EXERCISE
Transcribe every line, keeping it exact.

---------------

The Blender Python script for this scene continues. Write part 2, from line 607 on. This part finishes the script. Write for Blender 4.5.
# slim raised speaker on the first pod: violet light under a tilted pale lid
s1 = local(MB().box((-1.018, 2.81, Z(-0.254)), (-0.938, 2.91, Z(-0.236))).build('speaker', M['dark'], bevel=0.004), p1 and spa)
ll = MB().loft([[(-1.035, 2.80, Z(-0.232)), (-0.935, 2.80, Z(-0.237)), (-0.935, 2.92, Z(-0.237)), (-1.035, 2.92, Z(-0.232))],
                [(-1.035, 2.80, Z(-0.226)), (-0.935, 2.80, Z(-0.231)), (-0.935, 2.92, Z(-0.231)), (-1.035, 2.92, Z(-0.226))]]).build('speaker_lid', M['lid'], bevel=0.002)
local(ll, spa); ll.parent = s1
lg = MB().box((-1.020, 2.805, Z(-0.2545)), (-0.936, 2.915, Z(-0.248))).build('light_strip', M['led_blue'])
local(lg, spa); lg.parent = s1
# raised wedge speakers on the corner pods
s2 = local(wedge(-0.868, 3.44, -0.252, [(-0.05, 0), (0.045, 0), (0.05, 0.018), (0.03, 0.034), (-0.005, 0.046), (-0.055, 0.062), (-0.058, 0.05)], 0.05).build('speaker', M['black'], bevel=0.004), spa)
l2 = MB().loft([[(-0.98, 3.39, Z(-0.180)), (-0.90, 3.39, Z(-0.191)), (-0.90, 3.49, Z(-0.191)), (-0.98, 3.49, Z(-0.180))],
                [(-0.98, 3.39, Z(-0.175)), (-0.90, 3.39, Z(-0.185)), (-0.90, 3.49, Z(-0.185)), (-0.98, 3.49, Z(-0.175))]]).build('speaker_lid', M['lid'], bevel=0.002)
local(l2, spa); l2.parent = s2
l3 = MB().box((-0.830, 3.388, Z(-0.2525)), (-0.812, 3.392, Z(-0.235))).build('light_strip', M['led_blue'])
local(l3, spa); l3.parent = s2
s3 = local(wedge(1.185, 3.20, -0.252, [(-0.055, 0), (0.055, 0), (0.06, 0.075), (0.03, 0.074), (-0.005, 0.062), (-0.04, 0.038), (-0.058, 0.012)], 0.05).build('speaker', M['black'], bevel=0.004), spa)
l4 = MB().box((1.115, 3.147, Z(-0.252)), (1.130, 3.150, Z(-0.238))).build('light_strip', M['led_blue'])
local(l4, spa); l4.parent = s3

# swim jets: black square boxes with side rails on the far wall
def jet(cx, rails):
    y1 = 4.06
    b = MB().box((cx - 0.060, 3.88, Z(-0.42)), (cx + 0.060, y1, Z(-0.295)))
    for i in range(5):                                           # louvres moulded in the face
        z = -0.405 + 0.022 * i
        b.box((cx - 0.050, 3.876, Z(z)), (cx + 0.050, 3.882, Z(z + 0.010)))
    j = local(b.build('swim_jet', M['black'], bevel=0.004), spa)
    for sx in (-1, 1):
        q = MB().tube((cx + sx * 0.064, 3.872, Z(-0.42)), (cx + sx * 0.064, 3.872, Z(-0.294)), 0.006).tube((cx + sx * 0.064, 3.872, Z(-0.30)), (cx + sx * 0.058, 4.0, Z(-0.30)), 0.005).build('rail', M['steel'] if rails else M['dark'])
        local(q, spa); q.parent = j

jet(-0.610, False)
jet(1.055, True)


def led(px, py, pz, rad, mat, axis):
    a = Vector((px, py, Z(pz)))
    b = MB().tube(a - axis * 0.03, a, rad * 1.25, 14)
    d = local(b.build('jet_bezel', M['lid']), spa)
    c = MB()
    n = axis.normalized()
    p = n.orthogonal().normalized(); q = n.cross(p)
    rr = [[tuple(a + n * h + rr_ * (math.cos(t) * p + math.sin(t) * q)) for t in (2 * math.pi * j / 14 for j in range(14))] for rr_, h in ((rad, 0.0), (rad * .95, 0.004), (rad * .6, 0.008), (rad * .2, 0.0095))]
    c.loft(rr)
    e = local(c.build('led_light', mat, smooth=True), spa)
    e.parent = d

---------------

THE ANSWER
The Blender Python script for this scene continues. Write part 2, from line 607 on. This part finishes the script. Write for Blender 4.5.
# slim raised speaker on the first pod: violet light under a tilted pale lid
s1 = local(MB().box((-1.018, 2.81, Z(-0.254)), (-0.938, 2.91, Z(-0.236))).build('speaker', M['dark'], bevel=0.004), p1 and spa)
ll = MB().loft([[(-1.035, 2.80, Z(-0.232)), (-0.935, 2.80, Z(-0.237)), (-0.935, 2.92, Z(-0.237)), (-1.035, 2.92, Z(-0.232))],
                [(-1.035, 2.80, Z(-0.226)), (-0.935, 2.80, Z(-0.231)), (-0.935, 2.92, Z(-0.231)), (-1.035, 2.92, Z(-0.226))]]).build('speaker_lid', M['lid'], bevel=0.002)
local(ll, spa); ll.parent = s1
lg = MB().box((-1.020, 2.805, Z(-0.2545)), (-0.936, 2.915, Z(-0.248))).build('light_strip', M['led_blue'])
local(lg, spa); lg.parent = s1
# raised wedge speakers on the corner pods
s2 = local(wedge(-0.868, 3.44, -0.252, [(-0.05, 0), (0.045, 0), (0.05, 0.018), (0.03, 0.034), (-0.005, 0.046), (-0.055, 0.062), (-0.058, 0.05)], 0.05).build('speaker', M['black'], bevel=0.004), spa)
l2 = MB().loft([[(-0.98, 3.39, Z(-0.180)), (-0.90, 3.39, Z(-0.191)), (-0.90, 3.49, Z(-0.191)), (-0.98, 3.49, Z(-0.180))],
                [(-0.98, 3.39, Z(-0.175)), (-0.90, 3.39, Z(-0.185)), (-0.90, 3.49, Z(-0.185)), (-0.98, 3.49, Z(-0.175))]]).build('speaker_lid', M['lid'], bevel=0.002)
local(l2, spa); l2.parent = s2
l3 = MB().box((-0.830, 3.388, Z(-0.2525)), (-0.812, 3.392, Z(-0.235))).build('light_strip', M['led_blue'])
local(l3, spa); l3.parent = s2
s3 = local(wedge(1.185, 3.20, -0.252, [(-0.055, 0), (0.055, 0), (0.06, 0.075), (0.03, 0.074), (-0.005, 0.062), (-0.04, 0.038), (-0.058, 0.012)], 0.05).build('speaker', M['black'], bevel=0.004), spa)
l4 = MB().box((1.115, 3.147, Z(-0.252)), (1.130, 3.150, Z(-0.238))).build('light_strip', M['led_blue'])
local(l4, spa); l4.parent = s3

# swim jets: black square boxes with side rails on the far wall
def jet(cx, rails):
    y1 = 4.06
    b = MB().box((cx - 0.060, 3.88, Z(-0.42)), (cx + 0.060, y1, Z(-0.295)))
    for i in range(5):                                           # louvres moulded in the face
        z = -0.405 + 0.022 * i
        b.box((cx - 0.050, 3.876, Z(z)), (cx + 0.050, 3.882, Z(z + 0.010)))
    j = local(b.build('swim_jet', M['black'], bevel=0.004), spa)
    for sx in (-1, 1):
        q = MB().tube((cx + sx * 0.064, 3.872, Z(-0.42)), (cx + sx * 0.064, 3.872, Z(-0.294)), 0.006).tube((cx + sx * 0.064, 3.872, Z(-0.30)), (cx + sx * 0.058, 4.0, Z(-0.30)), 0.005).build('rail', M['steel'] if rails else M['dark'])
        local(q, spa); q.parent = j

jet(-0.610, False)
jet(1.055, True)


def led(px, py, pz, rad, mat, axis):
    a = Vector((px, py, Z(pz)))
    b = MB().tube(a - axis * 0.03, a, rad * 1.25, 14)
    d = local(b.build('jet_bezel', M['lid']), spa)
    c = MB()
    n = axis.normalized()
    p = n.orthogonal().normalized(); q = n.cross(p)
    rr = [[tuple(a + n * h + rr_ * (math.cos(t) * p + math.sin(t) * q)) for t in (2 * math.pi * j / 14 for j in range(14))] for rr_, h in ((rad, 0.0), (rad * .95, 0.004), (rad * .6, 0.008), (rad * .2, 0.0095))]
    c.loft(rr)
    e = local(c.build('led_light', mat, smooth=True), spa)
    e.parent = d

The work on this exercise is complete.